Planet 13 Reports Q2 2025 Financial Results
LAS VEGAS – Planet 13 Holdings Inc., a vertically integrated multi-state Cannabis operator, released its Q2 2025 financial results, reflecting a challenging quarter marked by market pressures and strategic adjustments.
The company reported revenue of $26.9 million, down 13.6% from $31.1 million in Q2 2024, driven by price compression in Nevada and heightened competition in Florida. A net loss of $13.3 million widened from $8.1 million year-over-year, while Adjusted EBITDA swung to a $2.4 million loss from a $3.2 million gain.

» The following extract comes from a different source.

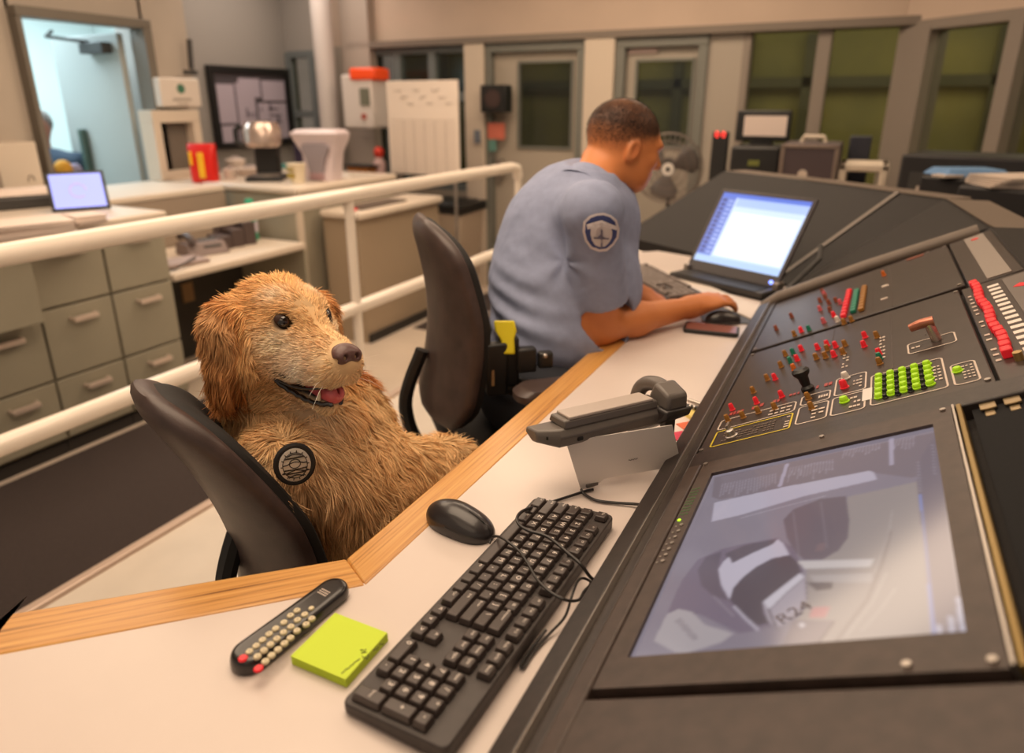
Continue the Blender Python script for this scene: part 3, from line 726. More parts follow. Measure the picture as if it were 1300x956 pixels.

The revenue decline reflects broader industry challenges, including a weaker consumer environment in Nevada, where Planet 13 operates its flagship dispensary near the Las Vegas Strip, and increased competition in Florida, a key growth market. Gross profit fell to $11.7 million, or 43.4% of revenue, from $15.8 million, or 50.9%, in Q2 2024, as industry-wide pricing pressure squeezed margins. Total expenses dropped 4.6% to $18.5 million from $19.4 million, signaling early success in cost-cutting measures, though severance and restructuring costs contributed to the quarter’s net loss.
The balance sheet showed cash reserves at $15.9 million, down from $23.4 million at year-end 2024, raising concerns about liquidity as the company funds expansion. Total assets slightly declined to $201.0 million from $206.7 million, while liabilities increased to $103.1 million from $94.0 million, reflecting debt obligations and operational commitments.
Planet 13 pursued expansion in Florida, opening dispensaries in Orange Park and Edgewater, bringing its total to multiple locations in this high-potential market. The company also launched a revamped loyalty program to boost customer retention amid competitive pressures. A leadership transition saw Steve McLean appointed interim CFO, following Dennis Logan’s resignation, signaling a focus on financial discipline.
Co-CEO Larry Scheffler emphasized the company’s aggressive pricing strategy in Nevada to leverage its scale, while maintaining quality and a superior retail experience. Co-CEO Bob Groesbeck highlighted cost reductions and balance sheet protection, with restructuring costs viewed as a step toward long-term efficiency. However, the Q1 2025 results, which showed $28.0 million in revenue and a narrower $2.0 million net loss, suggest that Q2’s performance was a step back, potentially due to seasonal factors or intensified market pressures.
The Cannabis industry faces ongoing headwinds, including oversupply in mature markets like Nevada and regulatory complexities in emerging markets like Florida. Planet 13’s Q2 results align with broader trends of margin compression, as seen in competitors’ reports. For instance, pricing pressures have been noted across the sector, with companies adjusting strategies to maintain market share. Planet 13’s focus on cost optimization and targeted pricing mirrors efforts by peers to navigate these conditions.
For investors, Planet 13’s ability to execute its strategy while managing cash burn will be critical. The company’s brand strength, particularly its Las Vegas dispensary and new consumption lounge, DAZED!, provides a competitive edge, but scaling operations in new markets like Florida and Illinois will require careful capital allocation.